Archaeological research draws on many different resources during the course of a project and not all of these resources are text-based. Images are used in the course of a project to record data, to try out alternative ideas and to analyse the information we collect. Similarly, the output, the end result of the research, is expressed in visual as well as verbal terms. Graphical images are powerful tools which are often treated by the unenlightened as absolute statements- and sometimes even as nothing more than the product of the imagination of the artist. We intend to show that this is not the case. Any archaeological image is the result of the research and experience carried out by the practitioner and their interaction with their colleagues. The work is as capable of interrogation as any other form of archaeological research. The presentations in this session will show this process and emphasise how important it is to follow best practice in the collection, preparation and utilisation of images of whatever type. We aim to show how images are (i) the product of research and interpretation and (ii) help to drive and define future research and interpretation.

S3 Creating research communities for Maritime Archaeology; bridging the gap

Organisers:

IfA Maritime Archaeology Group: Katy Bell (katy.bell [at] winchester.ac.uk) and Hanna Steyne (hanna_steyne [at] hotmail.com)

This session explores a common problem in archaeological research: As practitioners working across a diverse sector, archaeologists can work in many places – commercial companies, universities, local government, museums and third sector organisations. Even within a well-defined area of specialism – such as maritime archaeology – practitioners find there are still hurdles to providing accessible results, synthetic analysis and in finding opportunities (and support) for collaboration. Case studies will be provided from the leading practitioners across the sector. We seek to open discussion of how different strands of the profession approach and undertake research, publish and disseminate results and seek opportunities to collaborate and add texture to archaeological research.

Two key areas will be addressed in this session: how different organisations in the sector work together in order to achieve research objectives and how they work with wider communities. While considering how a well-run research project can be published or otherwise disseminated and an archive created accessible to all: this session will come up with models of best practice for Maritime Archaeology.

S4 Foresight: researching the future of the past

Organisers:

Dave Batchelor (dave.batchelor [at] english-heritage.org.uk) and Pete Wilson (pete.wilson [at] english-heritage.org.uk)

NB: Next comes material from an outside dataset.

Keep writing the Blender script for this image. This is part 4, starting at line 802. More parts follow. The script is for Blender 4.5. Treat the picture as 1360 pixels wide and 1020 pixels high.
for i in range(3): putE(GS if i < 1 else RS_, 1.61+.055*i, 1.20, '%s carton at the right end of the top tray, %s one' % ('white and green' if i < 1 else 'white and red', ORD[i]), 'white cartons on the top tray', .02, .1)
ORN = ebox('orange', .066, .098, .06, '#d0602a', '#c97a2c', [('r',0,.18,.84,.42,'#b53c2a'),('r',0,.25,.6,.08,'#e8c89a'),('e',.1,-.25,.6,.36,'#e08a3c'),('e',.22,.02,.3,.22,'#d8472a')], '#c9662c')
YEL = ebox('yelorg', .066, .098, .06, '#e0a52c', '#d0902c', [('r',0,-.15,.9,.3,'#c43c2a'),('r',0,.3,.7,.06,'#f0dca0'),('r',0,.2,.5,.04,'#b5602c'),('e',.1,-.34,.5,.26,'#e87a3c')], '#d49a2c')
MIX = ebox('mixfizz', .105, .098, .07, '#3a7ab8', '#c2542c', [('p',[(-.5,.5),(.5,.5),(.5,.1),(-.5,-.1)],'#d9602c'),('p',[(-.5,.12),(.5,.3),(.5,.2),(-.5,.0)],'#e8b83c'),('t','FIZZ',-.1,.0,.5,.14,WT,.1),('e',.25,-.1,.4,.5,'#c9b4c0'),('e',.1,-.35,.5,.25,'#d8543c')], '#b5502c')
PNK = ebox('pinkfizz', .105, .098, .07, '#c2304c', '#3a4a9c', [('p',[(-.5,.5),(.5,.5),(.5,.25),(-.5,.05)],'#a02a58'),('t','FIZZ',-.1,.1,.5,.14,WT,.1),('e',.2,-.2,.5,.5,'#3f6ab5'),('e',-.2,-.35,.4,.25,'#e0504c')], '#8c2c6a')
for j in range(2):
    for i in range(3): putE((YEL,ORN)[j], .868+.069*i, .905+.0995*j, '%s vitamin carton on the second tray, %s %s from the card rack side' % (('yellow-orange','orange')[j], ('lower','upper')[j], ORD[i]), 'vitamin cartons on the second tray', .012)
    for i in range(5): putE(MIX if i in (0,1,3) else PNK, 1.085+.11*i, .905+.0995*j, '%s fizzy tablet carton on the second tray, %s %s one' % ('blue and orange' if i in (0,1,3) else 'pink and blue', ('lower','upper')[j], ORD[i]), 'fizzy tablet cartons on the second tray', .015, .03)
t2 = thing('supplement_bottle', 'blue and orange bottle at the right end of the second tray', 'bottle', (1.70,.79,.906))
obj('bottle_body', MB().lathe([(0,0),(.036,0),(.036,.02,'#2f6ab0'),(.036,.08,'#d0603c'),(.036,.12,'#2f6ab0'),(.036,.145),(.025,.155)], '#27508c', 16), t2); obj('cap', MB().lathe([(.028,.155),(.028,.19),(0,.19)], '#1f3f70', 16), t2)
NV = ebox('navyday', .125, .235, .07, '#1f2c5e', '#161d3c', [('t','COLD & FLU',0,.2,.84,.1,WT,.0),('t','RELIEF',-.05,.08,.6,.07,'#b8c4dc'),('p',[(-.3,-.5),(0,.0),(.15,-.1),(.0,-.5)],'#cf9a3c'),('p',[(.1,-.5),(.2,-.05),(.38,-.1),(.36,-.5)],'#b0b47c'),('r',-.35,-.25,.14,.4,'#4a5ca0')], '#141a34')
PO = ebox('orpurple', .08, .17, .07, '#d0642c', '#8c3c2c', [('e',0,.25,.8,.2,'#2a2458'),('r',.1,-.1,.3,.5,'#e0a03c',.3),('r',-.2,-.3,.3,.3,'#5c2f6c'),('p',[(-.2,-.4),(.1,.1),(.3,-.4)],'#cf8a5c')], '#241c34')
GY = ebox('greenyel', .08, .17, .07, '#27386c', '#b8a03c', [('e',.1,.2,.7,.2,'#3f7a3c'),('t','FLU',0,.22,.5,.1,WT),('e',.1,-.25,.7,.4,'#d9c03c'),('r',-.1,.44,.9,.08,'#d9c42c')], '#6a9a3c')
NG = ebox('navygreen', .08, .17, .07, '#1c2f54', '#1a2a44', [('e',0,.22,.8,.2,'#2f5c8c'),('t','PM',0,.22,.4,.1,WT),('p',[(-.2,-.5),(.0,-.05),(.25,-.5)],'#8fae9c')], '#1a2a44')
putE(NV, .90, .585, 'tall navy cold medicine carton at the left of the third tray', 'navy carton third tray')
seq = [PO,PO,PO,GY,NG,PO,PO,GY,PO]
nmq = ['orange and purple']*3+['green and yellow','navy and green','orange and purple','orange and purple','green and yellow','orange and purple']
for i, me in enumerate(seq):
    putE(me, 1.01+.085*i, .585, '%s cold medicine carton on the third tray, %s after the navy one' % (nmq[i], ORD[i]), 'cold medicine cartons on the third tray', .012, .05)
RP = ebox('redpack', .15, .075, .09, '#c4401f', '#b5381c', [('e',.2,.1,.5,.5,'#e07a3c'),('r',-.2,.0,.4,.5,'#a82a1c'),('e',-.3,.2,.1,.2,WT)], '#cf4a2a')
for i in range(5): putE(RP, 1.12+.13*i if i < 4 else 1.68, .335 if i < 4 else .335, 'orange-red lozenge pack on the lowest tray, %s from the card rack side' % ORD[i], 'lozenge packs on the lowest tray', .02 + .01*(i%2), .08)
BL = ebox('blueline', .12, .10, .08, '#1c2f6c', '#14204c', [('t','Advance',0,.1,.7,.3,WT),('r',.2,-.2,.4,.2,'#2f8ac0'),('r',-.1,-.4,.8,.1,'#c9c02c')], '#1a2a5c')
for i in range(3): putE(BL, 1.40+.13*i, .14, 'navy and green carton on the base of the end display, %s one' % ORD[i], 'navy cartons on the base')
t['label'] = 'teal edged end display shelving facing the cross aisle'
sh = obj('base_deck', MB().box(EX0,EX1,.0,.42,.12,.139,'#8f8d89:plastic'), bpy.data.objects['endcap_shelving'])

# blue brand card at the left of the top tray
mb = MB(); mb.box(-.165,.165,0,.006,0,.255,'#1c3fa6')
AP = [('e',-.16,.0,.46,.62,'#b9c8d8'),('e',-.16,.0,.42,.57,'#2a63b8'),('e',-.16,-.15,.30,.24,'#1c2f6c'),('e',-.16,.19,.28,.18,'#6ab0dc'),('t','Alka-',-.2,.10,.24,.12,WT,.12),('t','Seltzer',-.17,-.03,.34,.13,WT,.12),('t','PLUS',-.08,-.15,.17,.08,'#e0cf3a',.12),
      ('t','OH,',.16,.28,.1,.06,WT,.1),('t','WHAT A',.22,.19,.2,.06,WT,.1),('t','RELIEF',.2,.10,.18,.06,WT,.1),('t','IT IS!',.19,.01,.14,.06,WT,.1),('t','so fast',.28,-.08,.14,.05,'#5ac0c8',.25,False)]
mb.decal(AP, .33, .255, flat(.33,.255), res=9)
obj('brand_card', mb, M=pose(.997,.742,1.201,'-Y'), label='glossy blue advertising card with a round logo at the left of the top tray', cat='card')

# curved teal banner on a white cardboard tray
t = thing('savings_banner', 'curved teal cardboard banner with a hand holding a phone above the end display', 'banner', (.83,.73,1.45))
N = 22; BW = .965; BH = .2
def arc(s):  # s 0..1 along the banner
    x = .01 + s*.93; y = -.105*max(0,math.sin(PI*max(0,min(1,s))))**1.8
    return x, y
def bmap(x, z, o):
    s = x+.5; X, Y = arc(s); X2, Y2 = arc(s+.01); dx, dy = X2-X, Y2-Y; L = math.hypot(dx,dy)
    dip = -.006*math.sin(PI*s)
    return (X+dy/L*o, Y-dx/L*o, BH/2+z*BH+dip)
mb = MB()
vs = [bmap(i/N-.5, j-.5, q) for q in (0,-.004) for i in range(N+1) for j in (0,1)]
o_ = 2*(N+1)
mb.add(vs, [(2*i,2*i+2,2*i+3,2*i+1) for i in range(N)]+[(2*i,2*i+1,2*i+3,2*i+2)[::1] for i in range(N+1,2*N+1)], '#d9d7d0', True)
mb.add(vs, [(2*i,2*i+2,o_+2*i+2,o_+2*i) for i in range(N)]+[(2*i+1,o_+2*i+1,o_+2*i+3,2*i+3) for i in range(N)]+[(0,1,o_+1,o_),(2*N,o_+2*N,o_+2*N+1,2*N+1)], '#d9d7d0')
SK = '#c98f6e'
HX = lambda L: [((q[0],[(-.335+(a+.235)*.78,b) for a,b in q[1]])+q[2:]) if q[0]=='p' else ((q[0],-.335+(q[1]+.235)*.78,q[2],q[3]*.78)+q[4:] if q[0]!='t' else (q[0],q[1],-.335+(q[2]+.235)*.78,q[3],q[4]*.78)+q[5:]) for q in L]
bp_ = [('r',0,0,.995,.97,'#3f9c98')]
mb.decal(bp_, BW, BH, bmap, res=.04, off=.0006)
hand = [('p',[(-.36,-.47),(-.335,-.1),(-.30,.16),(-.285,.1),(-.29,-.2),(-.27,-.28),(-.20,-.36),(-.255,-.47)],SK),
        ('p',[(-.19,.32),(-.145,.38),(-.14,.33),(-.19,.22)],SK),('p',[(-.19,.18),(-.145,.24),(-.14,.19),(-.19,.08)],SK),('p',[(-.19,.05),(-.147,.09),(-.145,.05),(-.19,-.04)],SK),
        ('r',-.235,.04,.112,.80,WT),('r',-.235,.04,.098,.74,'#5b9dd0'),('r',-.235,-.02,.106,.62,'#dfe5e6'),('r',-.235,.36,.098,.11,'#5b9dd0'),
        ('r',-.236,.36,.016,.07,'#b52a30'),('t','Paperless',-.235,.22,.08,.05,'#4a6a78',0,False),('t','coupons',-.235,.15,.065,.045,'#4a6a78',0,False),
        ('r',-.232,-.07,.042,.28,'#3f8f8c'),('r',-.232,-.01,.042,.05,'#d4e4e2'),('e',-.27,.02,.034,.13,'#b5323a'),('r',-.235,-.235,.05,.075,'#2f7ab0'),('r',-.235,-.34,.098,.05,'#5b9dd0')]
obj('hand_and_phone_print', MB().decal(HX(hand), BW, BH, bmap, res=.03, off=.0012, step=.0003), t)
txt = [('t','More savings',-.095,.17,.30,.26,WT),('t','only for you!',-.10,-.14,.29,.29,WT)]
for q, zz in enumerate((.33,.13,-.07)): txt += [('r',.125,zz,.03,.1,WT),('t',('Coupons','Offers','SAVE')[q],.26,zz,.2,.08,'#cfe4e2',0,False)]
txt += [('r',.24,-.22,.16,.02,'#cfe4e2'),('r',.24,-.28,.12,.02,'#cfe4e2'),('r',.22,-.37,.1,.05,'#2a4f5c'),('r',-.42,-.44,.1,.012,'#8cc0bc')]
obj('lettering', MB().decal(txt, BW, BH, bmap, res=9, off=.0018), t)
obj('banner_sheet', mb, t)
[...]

Policy, practice and priorities for those engaged with the protection of our collective past are informed by many things. As a Sector we are well-versed in utilising the results of past investigations, not only to weave complex and multi-layered understandings of aspects of our past on national, regional and more local scales, but also as tools for informing the curation of the historic environment. However we are less well-versed in the skills and tools that might allow us to get ’upstream’ of issues that may impact on the historic environment in the medium to long term, despite a widespread recognition of many potentially devastating issues such as climate change, the austerity agenda and population change; equally we are not well-placed to anticipate potential opportunities for the historic environment – as a profession we are generally tied into a reactive mode of operation whether as curators, consultants or contractors. The establishment by English Heritage of a Historic Environment Intelligence Team specifically tasked with leading on the development of horizon scanning and the assessment of threats and opportunities, working with Sectoral partners, government departments and agencies and commercial organisations, represents the first coherent attempt to address this area of research in the historic environment sector. This seminar will seek to introduce the concept of ‘futures research’ and its relevance and potential for the historic environment sector, as well as seeking to establish what may already be being done less formally, and the potential for such research to influence future funding priorities and possible responses to emerging issues.